*Given request*
Can you copy the lines from the one that contains "U.append(np.tile(d, (m, 1))" through the end of the material below, exactly and with nothing else?

>> START Stored data

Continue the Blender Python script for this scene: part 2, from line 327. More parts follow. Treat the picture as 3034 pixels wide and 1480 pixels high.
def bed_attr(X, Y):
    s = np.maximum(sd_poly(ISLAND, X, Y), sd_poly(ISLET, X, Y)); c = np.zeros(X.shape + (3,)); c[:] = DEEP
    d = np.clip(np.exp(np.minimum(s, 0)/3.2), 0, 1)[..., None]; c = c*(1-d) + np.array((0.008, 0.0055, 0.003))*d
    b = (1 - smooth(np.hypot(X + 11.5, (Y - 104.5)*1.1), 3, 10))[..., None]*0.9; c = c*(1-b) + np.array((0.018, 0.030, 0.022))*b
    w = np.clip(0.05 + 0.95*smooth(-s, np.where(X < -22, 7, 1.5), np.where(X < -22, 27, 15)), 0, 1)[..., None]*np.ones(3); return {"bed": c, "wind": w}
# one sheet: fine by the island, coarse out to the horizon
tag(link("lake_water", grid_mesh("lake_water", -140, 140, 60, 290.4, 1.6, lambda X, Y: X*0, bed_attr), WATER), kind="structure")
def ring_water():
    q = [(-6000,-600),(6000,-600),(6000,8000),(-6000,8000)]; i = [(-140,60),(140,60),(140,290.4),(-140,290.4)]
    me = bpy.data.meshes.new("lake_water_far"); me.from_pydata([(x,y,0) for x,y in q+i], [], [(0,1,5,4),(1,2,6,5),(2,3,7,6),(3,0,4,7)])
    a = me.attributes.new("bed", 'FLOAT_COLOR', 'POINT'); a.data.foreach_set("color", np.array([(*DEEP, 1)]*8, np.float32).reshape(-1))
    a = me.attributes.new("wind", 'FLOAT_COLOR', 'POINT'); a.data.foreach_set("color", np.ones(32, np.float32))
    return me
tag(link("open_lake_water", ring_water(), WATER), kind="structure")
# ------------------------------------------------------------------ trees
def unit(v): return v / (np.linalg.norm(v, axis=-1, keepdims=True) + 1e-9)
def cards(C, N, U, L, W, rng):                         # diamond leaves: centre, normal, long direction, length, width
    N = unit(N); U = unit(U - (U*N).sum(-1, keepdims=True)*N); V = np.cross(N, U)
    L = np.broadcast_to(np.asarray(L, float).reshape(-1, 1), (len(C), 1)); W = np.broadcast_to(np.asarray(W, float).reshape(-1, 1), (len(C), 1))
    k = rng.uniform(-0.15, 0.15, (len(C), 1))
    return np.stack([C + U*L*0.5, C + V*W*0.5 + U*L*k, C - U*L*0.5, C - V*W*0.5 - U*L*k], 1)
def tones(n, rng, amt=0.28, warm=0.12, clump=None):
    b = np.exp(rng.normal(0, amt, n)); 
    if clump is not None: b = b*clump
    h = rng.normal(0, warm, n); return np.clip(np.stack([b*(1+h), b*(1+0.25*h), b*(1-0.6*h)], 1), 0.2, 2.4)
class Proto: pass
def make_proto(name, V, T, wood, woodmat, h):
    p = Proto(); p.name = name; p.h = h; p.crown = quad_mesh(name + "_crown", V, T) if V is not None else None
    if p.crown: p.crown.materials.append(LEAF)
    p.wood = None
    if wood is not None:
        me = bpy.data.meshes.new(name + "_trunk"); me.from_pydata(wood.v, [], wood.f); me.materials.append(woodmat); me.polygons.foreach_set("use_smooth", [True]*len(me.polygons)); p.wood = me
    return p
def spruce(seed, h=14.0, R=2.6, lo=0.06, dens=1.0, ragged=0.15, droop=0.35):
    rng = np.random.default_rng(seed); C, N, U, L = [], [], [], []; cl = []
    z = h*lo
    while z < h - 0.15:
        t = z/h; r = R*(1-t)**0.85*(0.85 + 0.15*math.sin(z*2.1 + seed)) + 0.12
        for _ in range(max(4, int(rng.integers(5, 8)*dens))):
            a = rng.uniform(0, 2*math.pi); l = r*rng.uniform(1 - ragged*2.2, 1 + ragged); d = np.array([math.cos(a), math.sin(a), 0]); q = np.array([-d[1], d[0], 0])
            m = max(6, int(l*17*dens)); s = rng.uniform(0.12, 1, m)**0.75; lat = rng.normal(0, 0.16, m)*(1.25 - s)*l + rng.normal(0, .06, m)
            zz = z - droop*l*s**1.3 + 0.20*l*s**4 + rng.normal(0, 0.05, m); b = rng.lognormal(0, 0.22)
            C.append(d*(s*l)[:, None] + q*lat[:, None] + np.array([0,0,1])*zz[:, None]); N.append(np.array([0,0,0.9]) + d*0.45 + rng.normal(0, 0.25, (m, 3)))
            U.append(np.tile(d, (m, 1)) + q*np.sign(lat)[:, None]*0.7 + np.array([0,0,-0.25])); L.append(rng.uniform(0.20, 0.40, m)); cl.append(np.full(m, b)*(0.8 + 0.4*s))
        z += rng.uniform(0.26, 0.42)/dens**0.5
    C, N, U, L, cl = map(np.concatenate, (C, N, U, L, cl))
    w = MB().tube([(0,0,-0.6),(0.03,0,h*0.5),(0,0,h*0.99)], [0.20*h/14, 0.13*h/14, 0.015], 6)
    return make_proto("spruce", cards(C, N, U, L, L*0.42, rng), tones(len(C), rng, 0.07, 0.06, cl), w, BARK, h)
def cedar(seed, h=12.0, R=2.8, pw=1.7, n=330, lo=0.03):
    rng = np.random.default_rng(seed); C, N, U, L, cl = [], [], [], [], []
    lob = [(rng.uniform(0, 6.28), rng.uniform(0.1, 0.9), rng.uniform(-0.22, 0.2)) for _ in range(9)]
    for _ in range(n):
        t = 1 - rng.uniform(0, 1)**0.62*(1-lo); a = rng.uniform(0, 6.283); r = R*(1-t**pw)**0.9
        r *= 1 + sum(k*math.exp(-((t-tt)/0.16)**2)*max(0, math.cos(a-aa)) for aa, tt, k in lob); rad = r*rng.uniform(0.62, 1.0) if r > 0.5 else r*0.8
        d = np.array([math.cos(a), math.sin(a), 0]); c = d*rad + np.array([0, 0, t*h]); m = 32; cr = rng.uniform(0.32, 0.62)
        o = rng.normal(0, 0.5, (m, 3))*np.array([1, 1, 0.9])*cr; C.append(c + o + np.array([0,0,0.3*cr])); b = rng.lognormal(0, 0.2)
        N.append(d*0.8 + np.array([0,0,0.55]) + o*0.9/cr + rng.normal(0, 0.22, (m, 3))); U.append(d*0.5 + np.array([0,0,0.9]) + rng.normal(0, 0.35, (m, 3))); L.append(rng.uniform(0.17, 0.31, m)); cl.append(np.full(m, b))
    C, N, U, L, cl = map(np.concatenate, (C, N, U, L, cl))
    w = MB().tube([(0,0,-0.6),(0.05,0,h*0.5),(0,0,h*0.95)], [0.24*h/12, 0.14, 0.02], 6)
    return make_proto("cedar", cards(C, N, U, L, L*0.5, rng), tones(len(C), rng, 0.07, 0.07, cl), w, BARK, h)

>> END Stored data

*The reply*
            U.append(np.tile(d, (m, 1)) + q*np.sign(lat)[:, None]*0.7 + np.array([0,0,-0.25])); L.append(rng.uniform(0.20, 0.40, m)); cl.append(np.full(m, b)*(0.8 + 0.4*s))
        z += rng.uniform(0.26, 0.42)/dens**0.5
    C, N, U, L, cl = map(np.concatenate, (C, N, U, L, cl))
    w = MB().tube([(0,0,-0.6),(0.03,0,h*0.5),(0,0,h*0.99)], [0.20*h/14, 0.13*h/14, 0.015], 6)
    return make_proto("spruce", cards(C, N, U, L, L*0.42, rng), tones(len(C), rng, 0.07, 0.06, cl), w, BARK, h)
def cedar(seed, h=12.0, R=2.8, pw=1.7, n=330, lo=0.03):
    rng = np.random.default_rng(seed); C, N, U, L, cl = [], [], [], [], []
    lob = [(rng.uniform(0, 6.28), rng.uniform(0.1, 0.9), rng.uniform(-0.22, 0.2)) for _ in range(9)]
    for _ in range(n):
        t = 1 - rng.uniform(0, 1)**0.62*(1-lo); a = rng.uniform(0, 6.283); r = R*(1-t**pw)**0.9
        r *= 1 + sum(k*math.exp(-((t-tt)/0.16)**2)*max(0, math.cos(a-aa)) for aa, tt, k in lob); rad = r*rng.uniform(0.62, 1.0) if r > 0.5 else r*0.8
        d = np.array([math.cos(a), math.sin(a), 0]); c = d*rad + np.array([0, 0, t*h]); m = 32; cr = rng.uniform(0.32, 0.62)
        o = rng.normal(0, 0.5, (m, 3))*np.array([1, 1, 0.9])*cr; C.append(c + o + np.array([0,0,0.3*cr])); b = rng.lognormal(0, 0.2)
        N.append(d*0.8 + np.array([0,0,0.55]) + o*0.9/cr + rng.normal(0, 0.22, (m, 3))); U.append(d*0.5 + np.array([0,0,0.9]) + rng.normal(0, 0.35, (m, 3))); L.append(rng.uniform(0.17, 0.31, m)); cl.append(np.full(m, b))
    C, N, U, L, cl = map(np.concatenate, (C, N, U, L, cl))
    w = MB().tube([(0,0,-0.6),(0.05,0,h*0.5),(0,0,h*0.95)], [0.24*h/12, 0.14, 0.02], 6)
    return make_proto("cedar", cards(C, N, U, L, L*0.5, rng), tones(len(C), rng, 0.07, 0.07, cl), w, BARK, h)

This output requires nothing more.